Ans. #1. Change in temperature, dT = Final temperature – Initial temperature

                                                = 27.22 K – 24.66 K

                                                = 2.56 K

# Temperature in K = (K – 273.15)⁰C

So,

            dT = (27.22 – 273.15)⁰C - ( 24.66– 273.15)⁰C

            Or, dT = 27.22⁰C – 273.15⁰C -24.66⁰C + 273.15⁰C

            Or, dT = 2.56⁰C

Note that difference in kelvin and ⁰C unit is the same.

# Heat released by coffee beans, Q = C x dT

                        Where, C = heat capacity of the calorimeter

            Or, Q = (62.1 J ⁰C^-1) x 2.56⁰C

            Hence, Q = 158.976 J

#2. From #1. 1.0 g coffee beans release 158.976 J energy. So, calorific value of coffee beans = 158.976 J/ g

Now,

Energy in 1 cup of black coffee = Calorific value x Amount of coffee beans in one cup

                                                = (158.976 J/ g) x 237.0 g

                                                = 37677.312 J                                   ; [1 cal = 4.184 J]

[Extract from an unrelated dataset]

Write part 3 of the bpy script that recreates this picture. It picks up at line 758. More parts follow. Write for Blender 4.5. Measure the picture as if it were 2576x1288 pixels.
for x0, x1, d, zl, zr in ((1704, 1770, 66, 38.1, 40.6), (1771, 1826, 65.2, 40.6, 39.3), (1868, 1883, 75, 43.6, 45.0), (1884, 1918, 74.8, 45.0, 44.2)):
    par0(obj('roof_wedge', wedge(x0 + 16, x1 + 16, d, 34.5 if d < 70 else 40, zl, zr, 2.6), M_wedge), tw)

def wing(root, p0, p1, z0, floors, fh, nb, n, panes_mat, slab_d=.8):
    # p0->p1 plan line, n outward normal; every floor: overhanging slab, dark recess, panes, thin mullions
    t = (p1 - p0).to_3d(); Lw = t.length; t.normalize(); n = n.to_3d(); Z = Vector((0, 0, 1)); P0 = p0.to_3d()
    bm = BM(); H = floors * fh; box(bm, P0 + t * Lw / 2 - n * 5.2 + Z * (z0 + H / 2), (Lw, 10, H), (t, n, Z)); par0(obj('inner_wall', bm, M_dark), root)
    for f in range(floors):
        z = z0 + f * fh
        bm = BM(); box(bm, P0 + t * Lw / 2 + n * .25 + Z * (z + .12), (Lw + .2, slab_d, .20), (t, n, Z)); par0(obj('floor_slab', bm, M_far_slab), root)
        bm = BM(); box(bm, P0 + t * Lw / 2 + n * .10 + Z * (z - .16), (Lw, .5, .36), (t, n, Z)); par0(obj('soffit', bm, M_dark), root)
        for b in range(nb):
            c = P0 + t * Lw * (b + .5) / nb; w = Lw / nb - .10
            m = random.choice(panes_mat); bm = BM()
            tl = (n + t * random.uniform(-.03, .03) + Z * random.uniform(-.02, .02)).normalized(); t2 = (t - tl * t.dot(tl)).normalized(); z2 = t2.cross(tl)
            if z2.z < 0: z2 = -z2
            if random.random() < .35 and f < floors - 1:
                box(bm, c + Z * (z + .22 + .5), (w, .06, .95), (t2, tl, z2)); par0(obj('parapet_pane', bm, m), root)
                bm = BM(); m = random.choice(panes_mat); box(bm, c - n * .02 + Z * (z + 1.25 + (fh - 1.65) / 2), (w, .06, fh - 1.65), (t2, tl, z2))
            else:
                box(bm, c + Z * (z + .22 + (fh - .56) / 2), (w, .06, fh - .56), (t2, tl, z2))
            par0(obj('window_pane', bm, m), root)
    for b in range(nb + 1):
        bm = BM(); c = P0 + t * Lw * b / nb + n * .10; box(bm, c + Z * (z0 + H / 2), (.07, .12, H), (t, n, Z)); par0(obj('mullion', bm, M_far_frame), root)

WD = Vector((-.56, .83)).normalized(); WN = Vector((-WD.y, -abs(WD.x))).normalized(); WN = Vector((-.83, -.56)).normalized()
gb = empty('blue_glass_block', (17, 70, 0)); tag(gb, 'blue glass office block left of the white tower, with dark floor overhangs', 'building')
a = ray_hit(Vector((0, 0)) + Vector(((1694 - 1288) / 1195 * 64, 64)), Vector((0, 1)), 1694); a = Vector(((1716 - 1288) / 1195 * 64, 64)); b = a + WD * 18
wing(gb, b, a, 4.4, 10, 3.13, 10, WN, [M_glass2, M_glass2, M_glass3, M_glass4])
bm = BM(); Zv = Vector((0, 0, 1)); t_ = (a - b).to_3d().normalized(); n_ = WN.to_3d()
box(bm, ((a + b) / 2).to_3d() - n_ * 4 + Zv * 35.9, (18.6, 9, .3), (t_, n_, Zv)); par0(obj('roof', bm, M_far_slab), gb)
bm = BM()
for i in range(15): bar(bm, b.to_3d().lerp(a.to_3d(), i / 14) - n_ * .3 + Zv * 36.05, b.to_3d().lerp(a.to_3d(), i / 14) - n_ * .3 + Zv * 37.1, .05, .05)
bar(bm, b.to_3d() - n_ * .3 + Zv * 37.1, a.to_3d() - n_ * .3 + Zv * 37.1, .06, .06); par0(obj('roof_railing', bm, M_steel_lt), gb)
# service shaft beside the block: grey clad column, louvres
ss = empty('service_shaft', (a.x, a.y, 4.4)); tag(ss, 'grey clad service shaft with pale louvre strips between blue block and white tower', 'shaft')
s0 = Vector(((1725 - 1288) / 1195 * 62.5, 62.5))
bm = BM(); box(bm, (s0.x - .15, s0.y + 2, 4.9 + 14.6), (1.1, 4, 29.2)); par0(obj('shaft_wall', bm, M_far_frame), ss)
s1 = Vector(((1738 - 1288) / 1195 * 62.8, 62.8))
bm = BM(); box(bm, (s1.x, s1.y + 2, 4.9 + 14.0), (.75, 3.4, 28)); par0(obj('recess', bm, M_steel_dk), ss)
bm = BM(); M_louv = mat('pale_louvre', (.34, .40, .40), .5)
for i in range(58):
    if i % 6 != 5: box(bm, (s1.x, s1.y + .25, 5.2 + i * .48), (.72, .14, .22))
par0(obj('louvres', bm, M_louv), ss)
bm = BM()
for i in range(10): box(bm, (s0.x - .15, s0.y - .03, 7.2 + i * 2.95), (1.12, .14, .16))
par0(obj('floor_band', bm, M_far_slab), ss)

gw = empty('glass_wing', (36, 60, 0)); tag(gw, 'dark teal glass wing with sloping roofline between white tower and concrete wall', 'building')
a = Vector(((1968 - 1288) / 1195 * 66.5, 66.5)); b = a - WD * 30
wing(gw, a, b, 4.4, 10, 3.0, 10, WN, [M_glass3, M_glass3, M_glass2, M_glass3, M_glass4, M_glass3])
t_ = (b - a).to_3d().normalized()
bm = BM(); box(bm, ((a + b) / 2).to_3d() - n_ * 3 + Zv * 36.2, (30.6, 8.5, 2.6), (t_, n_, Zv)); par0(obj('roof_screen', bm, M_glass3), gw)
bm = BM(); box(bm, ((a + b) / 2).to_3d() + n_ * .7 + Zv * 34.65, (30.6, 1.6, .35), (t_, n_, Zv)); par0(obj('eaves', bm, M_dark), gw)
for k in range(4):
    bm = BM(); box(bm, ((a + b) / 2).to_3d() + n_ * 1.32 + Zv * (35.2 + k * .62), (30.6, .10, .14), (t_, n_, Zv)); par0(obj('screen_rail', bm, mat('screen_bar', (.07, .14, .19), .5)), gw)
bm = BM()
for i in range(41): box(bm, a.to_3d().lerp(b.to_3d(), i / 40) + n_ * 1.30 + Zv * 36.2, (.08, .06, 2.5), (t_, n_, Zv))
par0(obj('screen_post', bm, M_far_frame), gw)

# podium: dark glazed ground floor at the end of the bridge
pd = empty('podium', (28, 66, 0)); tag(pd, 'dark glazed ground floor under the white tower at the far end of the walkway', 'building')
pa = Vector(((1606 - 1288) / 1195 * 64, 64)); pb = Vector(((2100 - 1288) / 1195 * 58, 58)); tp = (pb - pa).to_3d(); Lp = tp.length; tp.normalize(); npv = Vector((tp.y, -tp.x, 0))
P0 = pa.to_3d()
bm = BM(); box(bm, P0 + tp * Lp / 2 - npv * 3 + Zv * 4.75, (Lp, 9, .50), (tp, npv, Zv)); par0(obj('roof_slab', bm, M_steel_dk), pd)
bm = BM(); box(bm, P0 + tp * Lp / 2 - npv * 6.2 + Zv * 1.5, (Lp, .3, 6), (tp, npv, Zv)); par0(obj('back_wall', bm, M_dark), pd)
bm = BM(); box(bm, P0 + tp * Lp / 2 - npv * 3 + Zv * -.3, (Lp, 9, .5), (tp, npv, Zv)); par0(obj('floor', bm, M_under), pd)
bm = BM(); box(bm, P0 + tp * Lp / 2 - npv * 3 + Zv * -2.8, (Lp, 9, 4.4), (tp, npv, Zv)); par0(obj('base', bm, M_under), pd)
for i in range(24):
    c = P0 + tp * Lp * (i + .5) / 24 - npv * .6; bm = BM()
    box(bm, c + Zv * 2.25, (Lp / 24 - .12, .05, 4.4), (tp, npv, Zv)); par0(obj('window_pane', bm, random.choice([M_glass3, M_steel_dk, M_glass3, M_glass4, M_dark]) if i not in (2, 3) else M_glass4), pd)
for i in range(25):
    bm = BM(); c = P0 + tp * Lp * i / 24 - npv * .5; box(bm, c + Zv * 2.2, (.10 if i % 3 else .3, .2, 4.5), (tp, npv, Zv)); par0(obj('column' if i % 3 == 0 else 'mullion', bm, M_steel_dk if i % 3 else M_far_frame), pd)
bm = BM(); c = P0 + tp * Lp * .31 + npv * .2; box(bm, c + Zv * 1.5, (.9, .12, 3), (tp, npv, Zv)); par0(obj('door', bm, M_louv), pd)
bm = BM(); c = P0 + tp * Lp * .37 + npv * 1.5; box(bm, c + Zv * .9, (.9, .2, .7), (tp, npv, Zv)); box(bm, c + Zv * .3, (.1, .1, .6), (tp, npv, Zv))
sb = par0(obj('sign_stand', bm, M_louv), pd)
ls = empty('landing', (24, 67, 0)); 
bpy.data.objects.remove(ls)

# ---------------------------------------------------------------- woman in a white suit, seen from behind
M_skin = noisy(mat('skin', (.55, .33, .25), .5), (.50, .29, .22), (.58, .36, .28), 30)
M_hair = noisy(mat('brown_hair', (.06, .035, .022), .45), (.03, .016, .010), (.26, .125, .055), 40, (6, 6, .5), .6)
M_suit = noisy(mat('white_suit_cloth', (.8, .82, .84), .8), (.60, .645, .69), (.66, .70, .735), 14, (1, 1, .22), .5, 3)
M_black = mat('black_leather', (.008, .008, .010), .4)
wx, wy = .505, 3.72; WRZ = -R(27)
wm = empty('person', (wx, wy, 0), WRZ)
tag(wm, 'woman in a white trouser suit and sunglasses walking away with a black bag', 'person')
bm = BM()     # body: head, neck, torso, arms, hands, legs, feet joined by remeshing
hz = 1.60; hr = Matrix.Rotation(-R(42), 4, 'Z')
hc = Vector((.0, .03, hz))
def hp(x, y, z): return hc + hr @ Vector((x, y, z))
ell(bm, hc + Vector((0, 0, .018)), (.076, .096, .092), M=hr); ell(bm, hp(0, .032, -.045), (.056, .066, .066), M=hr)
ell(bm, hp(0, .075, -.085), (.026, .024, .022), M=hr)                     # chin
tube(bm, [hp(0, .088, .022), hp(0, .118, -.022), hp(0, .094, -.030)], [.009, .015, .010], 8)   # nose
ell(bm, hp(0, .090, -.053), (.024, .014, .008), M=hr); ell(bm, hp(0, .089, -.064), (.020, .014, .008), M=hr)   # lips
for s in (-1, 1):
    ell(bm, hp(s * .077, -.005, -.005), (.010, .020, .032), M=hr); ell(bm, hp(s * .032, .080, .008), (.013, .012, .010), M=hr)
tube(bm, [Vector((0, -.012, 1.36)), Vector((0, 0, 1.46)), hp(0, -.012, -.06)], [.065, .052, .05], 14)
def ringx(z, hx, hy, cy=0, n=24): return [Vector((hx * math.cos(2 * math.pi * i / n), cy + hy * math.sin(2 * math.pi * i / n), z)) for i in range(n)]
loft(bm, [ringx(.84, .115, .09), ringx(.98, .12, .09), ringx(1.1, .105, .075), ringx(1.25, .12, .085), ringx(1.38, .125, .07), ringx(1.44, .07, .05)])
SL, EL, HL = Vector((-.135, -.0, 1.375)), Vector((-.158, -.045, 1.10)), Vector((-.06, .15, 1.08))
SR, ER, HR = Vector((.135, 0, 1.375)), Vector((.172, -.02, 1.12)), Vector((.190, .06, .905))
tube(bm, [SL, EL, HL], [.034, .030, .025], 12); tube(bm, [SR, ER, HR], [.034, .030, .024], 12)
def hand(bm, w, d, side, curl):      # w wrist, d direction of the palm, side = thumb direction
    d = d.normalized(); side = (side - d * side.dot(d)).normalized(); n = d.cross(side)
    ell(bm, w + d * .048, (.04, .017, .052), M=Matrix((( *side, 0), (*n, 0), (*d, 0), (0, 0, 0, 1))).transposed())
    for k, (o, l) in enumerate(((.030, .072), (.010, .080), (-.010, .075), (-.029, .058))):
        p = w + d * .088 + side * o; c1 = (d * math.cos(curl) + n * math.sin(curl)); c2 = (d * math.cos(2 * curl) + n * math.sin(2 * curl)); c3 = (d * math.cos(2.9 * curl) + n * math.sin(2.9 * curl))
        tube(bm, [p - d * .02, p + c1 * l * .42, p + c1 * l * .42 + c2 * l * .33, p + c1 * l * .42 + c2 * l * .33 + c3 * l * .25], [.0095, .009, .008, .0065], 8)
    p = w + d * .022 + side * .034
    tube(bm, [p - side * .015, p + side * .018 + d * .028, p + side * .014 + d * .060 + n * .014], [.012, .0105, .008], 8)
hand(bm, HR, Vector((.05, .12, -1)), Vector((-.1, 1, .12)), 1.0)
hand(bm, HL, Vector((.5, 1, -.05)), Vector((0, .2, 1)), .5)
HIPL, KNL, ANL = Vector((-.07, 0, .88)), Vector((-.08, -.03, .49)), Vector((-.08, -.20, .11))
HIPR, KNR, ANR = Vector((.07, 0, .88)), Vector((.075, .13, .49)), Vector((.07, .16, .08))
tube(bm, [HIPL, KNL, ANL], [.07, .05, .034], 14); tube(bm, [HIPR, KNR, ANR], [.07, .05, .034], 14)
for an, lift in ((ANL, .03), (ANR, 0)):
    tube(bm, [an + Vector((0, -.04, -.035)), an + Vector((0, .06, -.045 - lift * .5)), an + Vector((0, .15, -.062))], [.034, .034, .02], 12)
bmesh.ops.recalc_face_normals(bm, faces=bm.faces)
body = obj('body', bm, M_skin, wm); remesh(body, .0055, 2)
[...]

                                                = 9005.094 cal        

#3.

# Option A. Incorrect                      

dH = qp                     -at constant pressure.

Since the pressure increase due to releases of CO2 and H2O during combustion, the pressure does not remains constant. But, there is increase in pressure of the system.

dE = qv                      - at constant volume

Option B. Incorrect.

w = p dV                    - at constant volume, dV = 0; So, w = p x 0 = 0

Since the volume of calorimeter remains constant, change in volume dV = 0.

Therefore, work done, w = 0

# Option C. Incorrect.

            dH = q x C                ; C = heat capacity.

# Option D. Incorrect. For reactions that result in a net production of gas,

dE < dH          - when, there is net production of gases (as during combustion in this case)

dE > dH          - when, there is net consumption of gases

Result: None of the options are correct.